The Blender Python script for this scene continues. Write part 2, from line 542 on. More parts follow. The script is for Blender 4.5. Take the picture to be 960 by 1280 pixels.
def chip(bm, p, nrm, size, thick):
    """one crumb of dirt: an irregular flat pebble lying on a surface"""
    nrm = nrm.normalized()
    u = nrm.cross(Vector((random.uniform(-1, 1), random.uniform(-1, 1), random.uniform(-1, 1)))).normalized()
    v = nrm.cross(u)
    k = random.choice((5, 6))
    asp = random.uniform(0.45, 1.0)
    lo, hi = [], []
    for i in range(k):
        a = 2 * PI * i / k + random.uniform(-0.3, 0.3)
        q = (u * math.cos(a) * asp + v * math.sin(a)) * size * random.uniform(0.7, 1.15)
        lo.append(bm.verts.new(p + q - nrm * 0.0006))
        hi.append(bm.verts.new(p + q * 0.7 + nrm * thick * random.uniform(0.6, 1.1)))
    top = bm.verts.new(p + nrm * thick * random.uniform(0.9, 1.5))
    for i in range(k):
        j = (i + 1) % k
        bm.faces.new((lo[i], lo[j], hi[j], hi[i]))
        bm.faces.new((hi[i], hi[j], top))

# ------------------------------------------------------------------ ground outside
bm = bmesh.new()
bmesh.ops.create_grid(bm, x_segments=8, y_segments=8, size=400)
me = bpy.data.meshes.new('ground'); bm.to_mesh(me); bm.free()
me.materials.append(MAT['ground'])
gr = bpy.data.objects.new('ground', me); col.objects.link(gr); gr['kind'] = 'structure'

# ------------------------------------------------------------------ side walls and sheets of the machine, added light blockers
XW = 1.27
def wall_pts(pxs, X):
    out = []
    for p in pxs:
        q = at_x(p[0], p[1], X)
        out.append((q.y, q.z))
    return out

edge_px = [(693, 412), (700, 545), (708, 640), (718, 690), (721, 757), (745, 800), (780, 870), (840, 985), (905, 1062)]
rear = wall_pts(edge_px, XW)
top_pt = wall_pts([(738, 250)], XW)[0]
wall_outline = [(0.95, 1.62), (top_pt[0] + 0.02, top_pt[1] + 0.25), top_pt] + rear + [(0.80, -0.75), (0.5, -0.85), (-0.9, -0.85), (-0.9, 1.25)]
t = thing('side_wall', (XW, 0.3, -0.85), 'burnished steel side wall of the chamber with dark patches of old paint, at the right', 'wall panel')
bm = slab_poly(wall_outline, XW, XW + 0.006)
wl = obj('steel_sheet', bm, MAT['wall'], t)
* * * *
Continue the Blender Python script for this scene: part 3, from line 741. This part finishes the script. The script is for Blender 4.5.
* * * *
### What is being asked
Transcribe nothing but the lines from the line with "The Blender Python script for this scene continues." through the line with "bm.faces.new((hi[i], hi[j], top))", reproducing each exactly.

### Solution below
The Blender Python script for this scene continues. Write part 2, from line 542 on. More parts follow. The script is for Blender 4.5. Take the picture to be 960 by 1280 pixels.
def chip(bm, p, nrm, size, thick):
    """one crumb of dirt: an irregular flat pebble lying on a surface"""
    nrm = nrm.normalized()
    u = nrm.cross(Vector((random.uniform(-1, 1), random.uniform(-1, 1), random.uniform(-1, 1)))).normalized()
    v = nrm.cross(u)
    k = random.choice((5, 6))
    asp = random.uniform(0.45, 1.0)
    lo, hi = [], []
    for i in range(k):
        a = 2 * PI * i / k + random.uniform(-0.3, 0.3)
        q = (u * math.cos(a) * asp + v * math.sin(a)) * size * random.uniform(0.7, 1.15)
        lo.append(bm.verts.new(p + q - nrm * 0.0006))
        hi.append(bm.verts.new(p + q * 0.7 + nrm * thick * random.uniform(0.6, 1.1)))
    top = bm.verts.new(p + nrm * thick * random.uniform(0.9, 1.5))
    for i in range(k):
        j = (i + 1) % k
        bm.faces.new((lo[i], lo[j], hi[j], hi[i]))
        bm.faces.new((hi[i], hi[j], top))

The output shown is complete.